LAWS(KAR)-2006-2-9

LINGANNA K NAYAK Vs. STATE OF KARNATAKA

Decided On February 07, 2006
LINGANNA K. NAYAK Appellant
V/S
STATE OF KARNATAKA Respondents

JUDGEMENT

(1.) This Writ Petition by as many as 67 persons who claim to be working as teachers in private aided educational institutions and appears had represented to the Government to extend them the benefit of two increments for having qualified or passed in a Departmental examination in Kannada and would further claim that they had not been extended such benefit though they passed examination quite sometime back and according to the petitioners some having passed them even from the years 1982 to 1987 till which time a rule extending such benefit was in vogue but which had been later discontinued.

(2.) Submission of Sri Chandrakanth Goulay, Learned Counsel appearing for the petitioners is that the petitioners in a representative capacity had appealed to the respondent State to extend the benefit of granting two increments to the petitioners as some other persons similarly situated had approached this Court and this Court had issued positive orders in many such cases illustrative of which is the order dated 22nd March 2005 passed in W.P.No.50658/2003 and connected cases and that the endorsement issued by the respondent dated 05.07.2005, copy at Annexure-G, declining to extend such benefit on the representation of the petitioners is contrary to the view taken by this Court in the writ petition referred to above and many other similar petitions and that, in fact, many more writ petitions are still pending on the very case.
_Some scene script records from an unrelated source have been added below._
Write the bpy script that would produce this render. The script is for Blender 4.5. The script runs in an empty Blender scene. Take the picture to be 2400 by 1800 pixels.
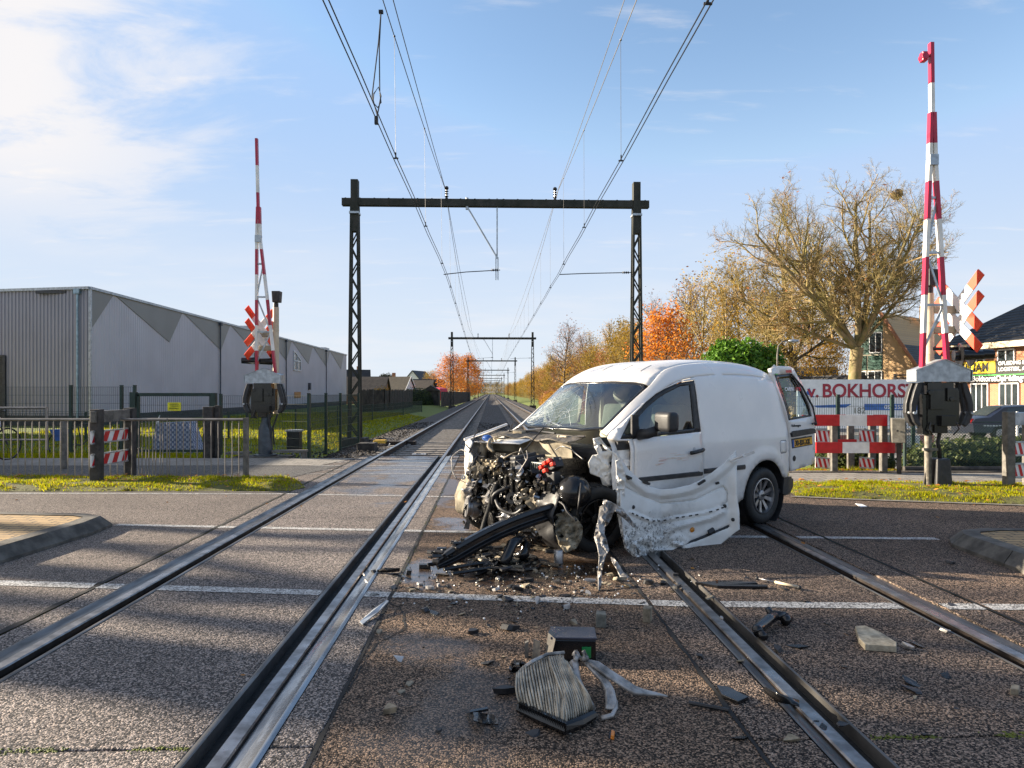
import bpy, bmesh, math, random
from mathutils import Vector, Matrix, noise
from mathutils.geometry import delaunay_2d_cdt
sc = bpy.context.scene
COL = sc.collection
PI = math.pi
R = math.radians
HC = 1.48            # eye height above the rail tops
# ------------------------------------------------------------------ camera
cd = bpy.data.cameras.new('camera'); cam = bpy.data.objects.new('camera', cd); COL.objects.link(cam)
cam.location = (0, 0, HC); cam.rotation_euler = (R(90), 0, 0)
cd.sensor_width = 36; cd.lens = 24.0; cd.shift_y = 20/2400; cd.clip_start = .05; cd.clip_end = 6000
sc.camera = cam
# ------------------------------------------------------------------ light
SUN_EL, SUN_AZ = 17.0, -76.0      # azimuth measured from +Y towards +X
sd = Vector((math.sin(R(SUN_AZ))*math.cos(R(SUN_EL)), math.cos(R(SUN_AZ))*math.cos(R(SUN_EL)), math.sin(R(SUN_EL))))
sl = bpy.data.lights.new('sun', 'SUN'); so = bpy.data.objects.new('sun', sl); COL.objects.link(so)
sl.energy = 5.0; sl.angle = R(0.5); sl.color = (1.0, .86, .67)
so.rotation_euler = (-sd).to_track_quat('-Z', 'Y').to_euler(); so.location = sd*50
sc.view_settings.view_transform = 'Standard'; sc.view_settings.look = 'None'
sc.view_settings.exposure = 1.85; sc.view_settings.gamma = 1
w = bpy.data.worlds.new('World'); sc.world = w; w.use_nodes = True
nt = w.node_tree; N = nt.nodes; LK = nt.links
bg = N['Background']; bg.inputs[1].default_value = .080
sky = N.new('ShaderNodeTexSky'); sky.sky_type = 'NISHITA'; sky.sun_disc = False
sky.sun_elevation = R(SUN_EL); sky.sun_rotation = R(SUN_AZ); sky.air_density = 1.0; sky.dust_density = .5; sky.ozone_density = 1.6
def wn(t, **k):
    n = N.new(t)
    for a, b in k.items(): setattr(n, a, b)
    return n
def wm(op, a, b=None, c=None):
    n = N.new('ShaderNodeMath'); n.operation = op
    for i, v in enumerate((a, b, c)):
        if v is None: continue
        if isinstance(v, (int, float)): n.inputs[i].default_value = v
        else: LK.new(v, n.inputs[i])
    return n.outputs[0]
tc = wn('ShaderNodeTexCoord'); sx = wn('ShaderNodeSeparateXYZ'); LK.new(tc.outputs['Generated'], sx.inputs[0])
X_, Y_, Z_ = sx.outputs
zz = wm('ADD', wm('MAXIMUM', Z_, 0.0), .12)
u_ = wm('DIVIDE', X_, zz); v_ = wm('DIVIDE', Y_, zz)
cx = wn('ShaderNodeCombineXYZ'); LK.new(u_, cx.inputs[0]); LK.new(v_, cx.inputs[1])
def wnoise(scale, det, rough, rot, sxy, dist=0.0):
    mp = wn('ShaderNodeMapping'); LK.new(cx.outputs[0], mp.inputs[0]); mp.inputs['Rotation'].default_value = (0, 0, rot); mp.inputs['Scale'].default_value = (sxy[0], sxy[1], 1)
    n = wn('ShaderNodeTexNoise'); LK.new(mp.outputs[0], n.inputs['Vector']); n.inputs['Scale'].default_value = scale; n.inputs['Detail'].default_value = det; n.inputs['Roughness'].default_value = rough; n.inputs['Distortion'].default_value = dist
    return n.outputs[0]
n1 = wnoise(1.5, 10, .62, -.45, (1.0, 1.8), .5)
n2 = wnoise(3.2, 6, .6, -.6, (.7, 2.6), .3)
def wramp(v, a, b):
    n = wn('ShaderNodeMapRange'); n.interpolation_type = 'SMOOTHSTEP'; LK.new(v, n.inputs[0]); n.inputs[1].default_value = a; n.inputs[2].default_value = b
    return n.outputs[0]
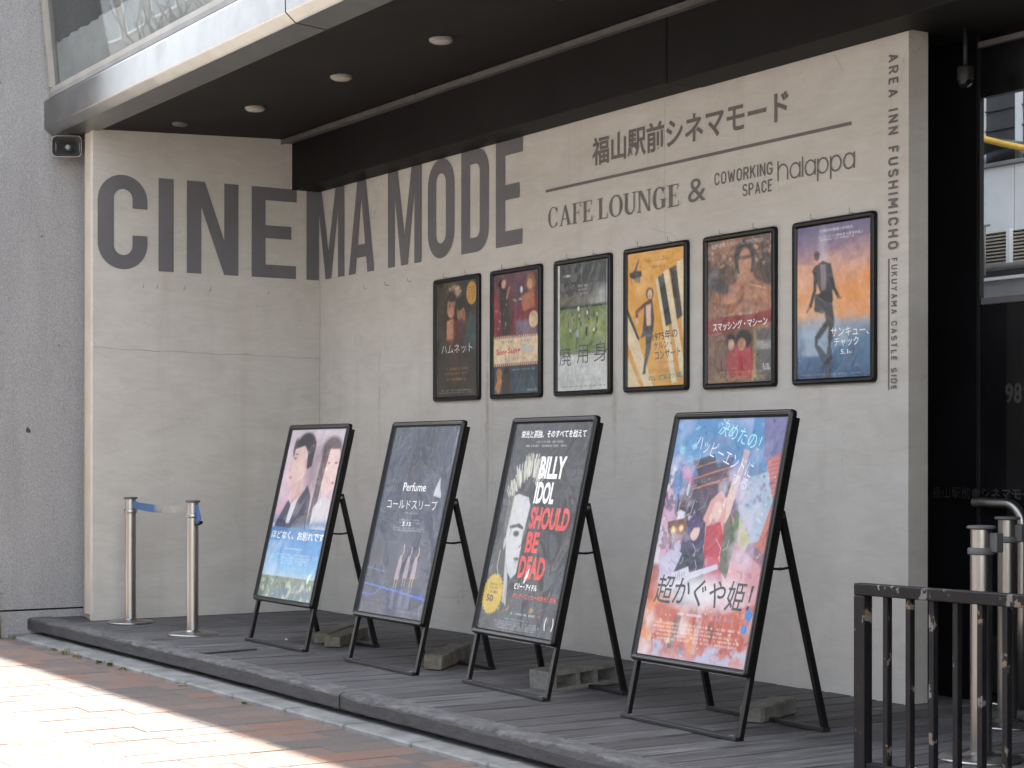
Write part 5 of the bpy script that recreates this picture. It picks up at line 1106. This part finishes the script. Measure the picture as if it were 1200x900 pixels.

One such being W.P.No.25688/2005.

(3.) The further submission of the Learned Counsel for the petitioners is that the-endorsement being issued by an officer of the State and the petitioners being employees of private aided institutions, writ petitioners have no other remedy other than to approach this Court. Learned Counsel submits that the endorsement is clearly in violation of the directions that had been issued by this Court in similar matters and, therefore it has to be necessarily quashed.